Lines of data:
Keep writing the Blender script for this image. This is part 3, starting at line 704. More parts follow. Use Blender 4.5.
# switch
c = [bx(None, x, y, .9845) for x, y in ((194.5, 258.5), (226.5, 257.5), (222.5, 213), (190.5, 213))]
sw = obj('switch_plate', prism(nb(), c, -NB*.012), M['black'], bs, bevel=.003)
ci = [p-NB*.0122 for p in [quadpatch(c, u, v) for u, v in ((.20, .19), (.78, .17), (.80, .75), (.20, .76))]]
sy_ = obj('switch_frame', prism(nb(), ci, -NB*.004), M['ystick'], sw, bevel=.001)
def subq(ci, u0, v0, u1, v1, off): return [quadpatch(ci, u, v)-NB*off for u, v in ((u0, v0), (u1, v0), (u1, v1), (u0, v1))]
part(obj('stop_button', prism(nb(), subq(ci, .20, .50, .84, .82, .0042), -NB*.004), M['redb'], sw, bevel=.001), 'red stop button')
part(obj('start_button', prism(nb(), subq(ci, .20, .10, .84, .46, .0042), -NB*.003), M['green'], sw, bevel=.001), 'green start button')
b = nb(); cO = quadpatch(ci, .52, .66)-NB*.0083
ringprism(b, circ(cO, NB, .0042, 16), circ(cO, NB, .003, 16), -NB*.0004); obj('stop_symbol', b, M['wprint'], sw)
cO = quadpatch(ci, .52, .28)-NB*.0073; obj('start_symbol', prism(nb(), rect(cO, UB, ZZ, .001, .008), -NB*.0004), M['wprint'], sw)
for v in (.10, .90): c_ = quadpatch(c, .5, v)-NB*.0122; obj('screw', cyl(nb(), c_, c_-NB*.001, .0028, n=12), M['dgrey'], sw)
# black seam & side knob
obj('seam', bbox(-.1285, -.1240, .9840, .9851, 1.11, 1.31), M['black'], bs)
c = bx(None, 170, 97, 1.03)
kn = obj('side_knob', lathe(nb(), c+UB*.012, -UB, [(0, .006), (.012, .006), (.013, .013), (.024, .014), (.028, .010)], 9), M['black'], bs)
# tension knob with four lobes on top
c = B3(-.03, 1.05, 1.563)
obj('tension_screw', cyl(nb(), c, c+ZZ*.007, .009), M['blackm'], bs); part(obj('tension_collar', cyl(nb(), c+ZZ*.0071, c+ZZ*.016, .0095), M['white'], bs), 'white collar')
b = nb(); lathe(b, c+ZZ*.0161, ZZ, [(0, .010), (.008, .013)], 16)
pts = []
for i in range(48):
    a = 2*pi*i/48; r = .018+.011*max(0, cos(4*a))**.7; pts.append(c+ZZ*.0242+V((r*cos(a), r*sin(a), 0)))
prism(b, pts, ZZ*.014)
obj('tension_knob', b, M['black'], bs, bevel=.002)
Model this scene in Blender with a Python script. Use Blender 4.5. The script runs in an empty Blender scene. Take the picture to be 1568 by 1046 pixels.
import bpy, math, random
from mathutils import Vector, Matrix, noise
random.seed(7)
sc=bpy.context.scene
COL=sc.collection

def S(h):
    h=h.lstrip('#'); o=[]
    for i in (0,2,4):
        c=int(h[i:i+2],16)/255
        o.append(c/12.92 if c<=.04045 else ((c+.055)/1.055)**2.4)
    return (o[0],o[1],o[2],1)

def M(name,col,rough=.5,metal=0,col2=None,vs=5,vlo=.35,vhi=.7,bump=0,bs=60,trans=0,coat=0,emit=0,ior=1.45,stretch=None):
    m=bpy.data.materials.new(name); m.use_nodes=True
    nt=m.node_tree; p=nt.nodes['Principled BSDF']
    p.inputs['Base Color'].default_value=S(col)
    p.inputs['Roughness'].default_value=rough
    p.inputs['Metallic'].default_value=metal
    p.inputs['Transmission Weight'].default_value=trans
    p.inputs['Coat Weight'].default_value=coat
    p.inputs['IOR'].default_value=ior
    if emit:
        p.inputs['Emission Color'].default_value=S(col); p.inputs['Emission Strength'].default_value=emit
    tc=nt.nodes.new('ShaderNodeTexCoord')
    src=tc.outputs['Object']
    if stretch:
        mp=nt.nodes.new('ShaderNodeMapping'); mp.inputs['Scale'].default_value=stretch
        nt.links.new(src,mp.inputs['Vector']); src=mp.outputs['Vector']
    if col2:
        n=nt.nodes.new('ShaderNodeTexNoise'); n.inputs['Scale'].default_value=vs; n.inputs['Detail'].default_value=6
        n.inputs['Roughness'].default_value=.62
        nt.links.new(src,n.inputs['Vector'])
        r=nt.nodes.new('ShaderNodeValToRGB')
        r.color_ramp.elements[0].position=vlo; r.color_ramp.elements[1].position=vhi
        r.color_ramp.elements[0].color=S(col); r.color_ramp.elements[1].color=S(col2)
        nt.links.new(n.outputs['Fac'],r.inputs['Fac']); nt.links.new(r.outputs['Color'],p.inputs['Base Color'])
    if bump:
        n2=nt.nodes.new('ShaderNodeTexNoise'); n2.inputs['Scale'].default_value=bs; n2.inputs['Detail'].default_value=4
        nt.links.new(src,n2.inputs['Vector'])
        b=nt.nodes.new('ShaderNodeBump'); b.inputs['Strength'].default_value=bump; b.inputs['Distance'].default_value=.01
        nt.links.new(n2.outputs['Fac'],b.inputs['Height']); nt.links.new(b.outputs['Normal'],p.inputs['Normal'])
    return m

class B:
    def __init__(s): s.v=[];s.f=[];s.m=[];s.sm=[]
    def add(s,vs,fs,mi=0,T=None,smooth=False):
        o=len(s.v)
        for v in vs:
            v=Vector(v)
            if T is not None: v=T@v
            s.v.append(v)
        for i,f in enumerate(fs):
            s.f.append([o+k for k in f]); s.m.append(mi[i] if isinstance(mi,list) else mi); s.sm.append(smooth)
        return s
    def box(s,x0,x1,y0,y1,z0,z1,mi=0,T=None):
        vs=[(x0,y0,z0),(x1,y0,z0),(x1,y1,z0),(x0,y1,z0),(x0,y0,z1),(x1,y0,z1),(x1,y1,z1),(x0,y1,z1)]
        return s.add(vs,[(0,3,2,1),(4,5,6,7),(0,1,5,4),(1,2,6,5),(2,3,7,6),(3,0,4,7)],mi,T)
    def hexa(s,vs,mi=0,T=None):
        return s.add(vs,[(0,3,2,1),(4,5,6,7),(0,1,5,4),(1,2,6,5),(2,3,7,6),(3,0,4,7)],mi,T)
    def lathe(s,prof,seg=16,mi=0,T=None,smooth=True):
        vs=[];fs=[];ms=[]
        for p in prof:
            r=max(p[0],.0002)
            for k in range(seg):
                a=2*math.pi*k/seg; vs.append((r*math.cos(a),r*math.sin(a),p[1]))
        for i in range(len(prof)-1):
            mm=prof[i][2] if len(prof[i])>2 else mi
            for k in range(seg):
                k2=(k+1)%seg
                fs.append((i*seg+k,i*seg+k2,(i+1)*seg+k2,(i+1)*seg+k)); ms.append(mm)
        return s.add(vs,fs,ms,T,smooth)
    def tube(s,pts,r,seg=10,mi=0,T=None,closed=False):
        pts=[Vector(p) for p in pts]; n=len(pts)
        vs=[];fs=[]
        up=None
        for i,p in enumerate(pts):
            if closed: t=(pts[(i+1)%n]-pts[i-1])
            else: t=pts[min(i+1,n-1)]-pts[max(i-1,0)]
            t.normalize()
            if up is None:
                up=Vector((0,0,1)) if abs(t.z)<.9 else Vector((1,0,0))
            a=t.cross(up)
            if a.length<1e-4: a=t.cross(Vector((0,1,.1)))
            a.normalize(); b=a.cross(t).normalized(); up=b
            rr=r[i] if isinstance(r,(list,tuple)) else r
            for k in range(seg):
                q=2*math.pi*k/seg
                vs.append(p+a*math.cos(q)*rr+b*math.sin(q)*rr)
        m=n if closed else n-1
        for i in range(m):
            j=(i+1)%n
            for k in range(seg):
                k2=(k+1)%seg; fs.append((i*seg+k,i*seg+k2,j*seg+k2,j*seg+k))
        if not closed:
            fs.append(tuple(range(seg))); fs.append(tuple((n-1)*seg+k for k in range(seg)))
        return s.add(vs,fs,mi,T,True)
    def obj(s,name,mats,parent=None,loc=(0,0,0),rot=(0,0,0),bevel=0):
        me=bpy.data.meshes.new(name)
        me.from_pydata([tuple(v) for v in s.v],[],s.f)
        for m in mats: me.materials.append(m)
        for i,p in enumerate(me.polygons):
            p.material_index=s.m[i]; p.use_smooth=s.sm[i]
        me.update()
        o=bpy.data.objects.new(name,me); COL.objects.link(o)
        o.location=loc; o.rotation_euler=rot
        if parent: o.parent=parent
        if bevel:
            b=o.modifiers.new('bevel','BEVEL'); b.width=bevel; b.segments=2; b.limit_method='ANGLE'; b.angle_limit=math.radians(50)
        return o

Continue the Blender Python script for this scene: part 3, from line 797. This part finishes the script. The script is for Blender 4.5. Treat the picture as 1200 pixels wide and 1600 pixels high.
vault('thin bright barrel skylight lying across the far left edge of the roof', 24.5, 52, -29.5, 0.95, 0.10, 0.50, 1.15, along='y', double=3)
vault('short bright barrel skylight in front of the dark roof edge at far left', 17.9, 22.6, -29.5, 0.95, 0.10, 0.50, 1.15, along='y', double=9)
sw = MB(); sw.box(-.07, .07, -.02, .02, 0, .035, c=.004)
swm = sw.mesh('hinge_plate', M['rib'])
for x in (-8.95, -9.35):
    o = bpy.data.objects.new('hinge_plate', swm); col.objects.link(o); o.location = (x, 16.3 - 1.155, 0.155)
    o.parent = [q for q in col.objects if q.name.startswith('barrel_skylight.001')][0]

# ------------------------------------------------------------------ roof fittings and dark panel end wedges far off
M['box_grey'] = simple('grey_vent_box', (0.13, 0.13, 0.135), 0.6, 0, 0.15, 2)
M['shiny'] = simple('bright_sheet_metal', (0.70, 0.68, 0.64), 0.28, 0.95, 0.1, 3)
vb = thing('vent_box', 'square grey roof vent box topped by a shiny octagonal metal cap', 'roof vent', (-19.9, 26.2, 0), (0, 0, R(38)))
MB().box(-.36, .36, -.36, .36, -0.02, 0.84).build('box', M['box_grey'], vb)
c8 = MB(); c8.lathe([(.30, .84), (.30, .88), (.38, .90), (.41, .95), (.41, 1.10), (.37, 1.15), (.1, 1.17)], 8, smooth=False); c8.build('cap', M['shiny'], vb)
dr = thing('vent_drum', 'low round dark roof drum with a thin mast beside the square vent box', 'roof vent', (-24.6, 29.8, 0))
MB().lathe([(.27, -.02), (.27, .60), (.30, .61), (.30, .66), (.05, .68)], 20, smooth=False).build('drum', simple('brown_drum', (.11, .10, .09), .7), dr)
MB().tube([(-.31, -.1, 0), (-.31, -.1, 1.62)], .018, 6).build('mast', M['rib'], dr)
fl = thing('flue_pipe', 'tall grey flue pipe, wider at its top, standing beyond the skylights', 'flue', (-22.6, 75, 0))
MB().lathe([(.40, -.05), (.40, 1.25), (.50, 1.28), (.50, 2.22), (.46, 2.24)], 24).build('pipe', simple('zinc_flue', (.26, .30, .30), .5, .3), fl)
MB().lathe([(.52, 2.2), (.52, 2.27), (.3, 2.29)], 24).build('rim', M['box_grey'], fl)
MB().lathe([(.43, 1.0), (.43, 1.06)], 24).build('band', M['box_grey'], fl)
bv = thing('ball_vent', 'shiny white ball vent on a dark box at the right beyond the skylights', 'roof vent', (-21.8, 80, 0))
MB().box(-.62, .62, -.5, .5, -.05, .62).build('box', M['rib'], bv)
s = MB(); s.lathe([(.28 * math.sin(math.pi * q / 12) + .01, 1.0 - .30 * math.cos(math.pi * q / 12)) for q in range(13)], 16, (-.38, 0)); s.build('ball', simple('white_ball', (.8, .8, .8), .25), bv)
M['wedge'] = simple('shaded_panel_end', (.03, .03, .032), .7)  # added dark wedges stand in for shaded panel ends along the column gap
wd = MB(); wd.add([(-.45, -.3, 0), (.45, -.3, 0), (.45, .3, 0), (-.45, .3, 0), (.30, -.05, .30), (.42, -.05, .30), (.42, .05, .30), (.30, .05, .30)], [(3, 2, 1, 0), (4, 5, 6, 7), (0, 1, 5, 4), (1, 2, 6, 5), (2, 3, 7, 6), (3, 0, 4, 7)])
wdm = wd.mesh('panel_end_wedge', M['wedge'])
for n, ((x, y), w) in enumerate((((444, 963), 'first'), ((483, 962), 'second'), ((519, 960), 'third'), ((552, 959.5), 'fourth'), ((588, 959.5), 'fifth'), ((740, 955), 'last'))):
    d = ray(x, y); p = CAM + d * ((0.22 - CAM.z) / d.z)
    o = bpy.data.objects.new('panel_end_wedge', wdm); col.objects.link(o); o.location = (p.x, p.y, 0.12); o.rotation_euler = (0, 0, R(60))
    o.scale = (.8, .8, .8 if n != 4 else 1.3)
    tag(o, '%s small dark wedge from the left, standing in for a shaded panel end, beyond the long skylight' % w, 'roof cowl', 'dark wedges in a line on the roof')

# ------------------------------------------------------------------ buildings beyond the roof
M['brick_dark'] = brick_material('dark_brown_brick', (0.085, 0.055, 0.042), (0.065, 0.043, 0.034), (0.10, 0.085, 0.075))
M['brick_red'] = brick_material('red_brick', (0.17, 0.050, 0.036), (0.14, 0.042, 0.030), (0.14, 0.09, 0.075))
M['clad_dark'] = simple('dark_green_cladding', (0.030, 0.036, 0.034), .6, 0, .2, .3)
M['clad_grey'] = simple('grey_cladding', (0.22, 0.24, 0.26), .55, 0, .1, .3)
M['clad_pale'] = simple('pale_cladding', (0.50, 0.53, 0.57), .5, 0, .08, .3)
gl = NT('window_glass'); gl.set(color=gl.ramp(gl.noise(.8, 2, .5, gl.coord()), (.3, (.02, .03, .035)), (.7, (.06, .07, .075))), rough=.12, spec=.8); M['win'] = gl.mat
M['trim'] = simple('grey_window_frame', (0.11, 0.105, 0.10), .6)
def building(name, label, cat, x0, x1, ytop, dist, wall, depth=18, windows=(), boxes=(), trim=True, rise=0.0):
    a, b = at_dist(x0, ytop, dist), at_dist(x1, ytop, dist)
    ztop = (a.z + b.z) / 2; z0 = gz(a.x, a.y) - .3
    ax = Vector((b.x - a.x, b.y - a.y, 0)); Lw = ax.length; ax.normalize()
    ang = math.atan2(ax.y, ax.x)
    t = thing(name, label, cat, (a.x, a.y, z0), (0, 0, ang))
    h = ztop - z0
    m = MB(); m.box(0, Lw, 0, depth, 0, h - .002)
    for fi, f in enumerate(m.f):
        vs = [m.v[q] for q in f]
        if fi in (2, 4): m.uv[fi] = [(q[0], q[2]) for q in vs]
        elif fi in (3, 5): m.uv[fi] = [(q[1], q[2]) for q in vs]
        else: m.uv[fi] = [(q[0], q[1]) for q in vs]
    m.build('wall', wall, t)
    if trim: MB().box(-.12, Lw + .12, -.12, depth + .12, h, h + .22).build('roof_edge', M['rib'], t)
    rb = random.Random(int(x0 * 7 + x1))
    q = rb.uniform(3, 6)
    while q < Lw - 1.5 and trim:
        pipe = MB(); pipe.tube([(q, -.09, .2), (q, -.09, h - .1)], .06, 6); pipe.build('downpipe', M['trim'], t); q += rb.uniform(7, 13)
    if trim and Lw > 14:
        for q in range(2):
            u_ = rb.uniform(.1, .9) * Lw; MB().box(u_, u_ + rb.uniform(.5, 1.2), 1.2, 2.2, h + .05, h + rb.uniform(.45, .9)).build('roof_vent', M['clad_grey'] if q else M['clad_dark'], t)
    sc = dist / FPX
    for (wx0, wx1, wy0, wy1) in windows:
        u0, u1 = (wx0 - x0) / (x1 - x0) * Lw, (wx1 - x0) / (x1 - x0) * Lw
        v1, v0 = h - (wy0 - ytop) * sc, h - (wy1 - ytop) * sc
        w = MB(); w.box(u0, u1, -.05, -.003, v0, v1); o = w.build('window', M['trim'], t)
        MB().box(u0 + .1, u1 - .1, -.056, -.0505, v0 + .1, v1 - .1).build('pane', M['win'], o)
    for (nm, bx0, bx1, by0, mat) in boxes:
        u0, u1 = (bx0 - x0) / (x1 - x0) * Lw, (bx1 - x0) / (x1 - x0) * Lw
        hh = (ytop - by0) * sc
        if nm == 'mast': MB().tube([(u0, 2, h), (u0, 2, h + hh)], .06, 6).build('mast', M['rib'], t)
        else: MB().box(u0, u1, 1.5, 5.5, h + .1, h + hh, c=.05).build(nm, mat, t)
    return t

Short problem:
Only the lines from the beginning of the material to the line containing "obj('tension_knob', b, M['black'], bs, bevel=.002)" should be echoed, verbatim and in full.

Answer below:
Keep writing the Blender script for this image. This is part 3, starting at line 704. More parts follow. Use Blender 4.5.
# switch
c = [bx(None, x, y, .9845) for x, y in ((194.5, 258.5), (226.5, 257.5), (222.5, 213), (190.5, 213))]
sw = obj('switch_plate', prism(nb(), c, -NB*.012), M['black'], bs, bevel=.003)
ci = [p-NB*.0122 for p in [quadpatch(c, u, v) for u, v in ((.20, .19), (.78, .17), (.80, .75), (.20, .76))]]
sy_ = obj('switch_frame', prism(nb(), ci, -NB*.004), M['ystick'], sw, bevel=.001)
def subq(ci, u0, v0, u1, v1, off): return [quadpatch(ci, u, v)-NB*off for u, v in ((u0, v0), (u1, v0), (u1, v1), (u0, v1))]
part(obj('stop_button', prism(nb(), subq(ci, .20, .50, .84, .82, .0042), -NB*.004), M['redb'], sw, bevel=.001), 'red stop button')
part(obj('start_button', prism(nb(), subq(ci, .20, .10, .84, .46, .0042), -NB*.003), M['green'], sw, bevel=.001), 'green start button')
b = nb(); cO = quadpatch(ci, .52, .66)-NB*.0083
ringprism(b, circ(cO, NB, .0042, 16), circ(cO, NB, .003, 16), -NB*.0004); obj('stop_symbol', b, M['wprint'], sw)
cO = quadpatch(ci, .52, .28)-NB*.0073; obj('start_symbol', prism(nb(), rect(cO, UB, ZZ, .001, .008), -NB*.0004), M['wprint'], sw)
for v in (.10, .90): c_ = quadpatch(c, .5, v)-NB*.0122; obj('screw', cyl(nb(), c_, c_-NB*.001, .0028, n=12), M['dgrey'], sw)
# black seam & side knob
obj('seam', bbox(-.1285, -.1240, .9840, .9851, 1.11, 1.31), M['black'], bs)
c = bx(None, 170, 97, 1.03)
kn = obj('side_knob', lathe(nb(), c+UB*.012, -UB, [(0, .006), (.012, .006), (.013, .013), (.024, .014), (.028, .010)], 9), M['black'], bs)
# tension knob with four lobes on top
c = B3(-.03, 1.05, 1.563)
obj('tension_screw', cyl(nb(), c, c+ZZ*.007, .009), M['blackm'], bs); part(obj('tension_collar', cyl(nb(), c+ZZ*.0071, c+ZZ*.016, .0095), M['white'], bs), 'white collar')
b = nb(); lathe(b, c+ZZ*.0161, ZZ, [(0, .010), (.008, .013)], 16)
pts = []
for i in range(48):
    a = 2*pi*i/48; r = .018+.011*max(0, cos(4*a))**.7; pts.append(c+ZZ*.0242+V((r*cos(a), r*sin(a), 0)))
prism(b, pts, ZZ*.014)
obj('tension_knob', b, M['black'], bs, bevel=.002)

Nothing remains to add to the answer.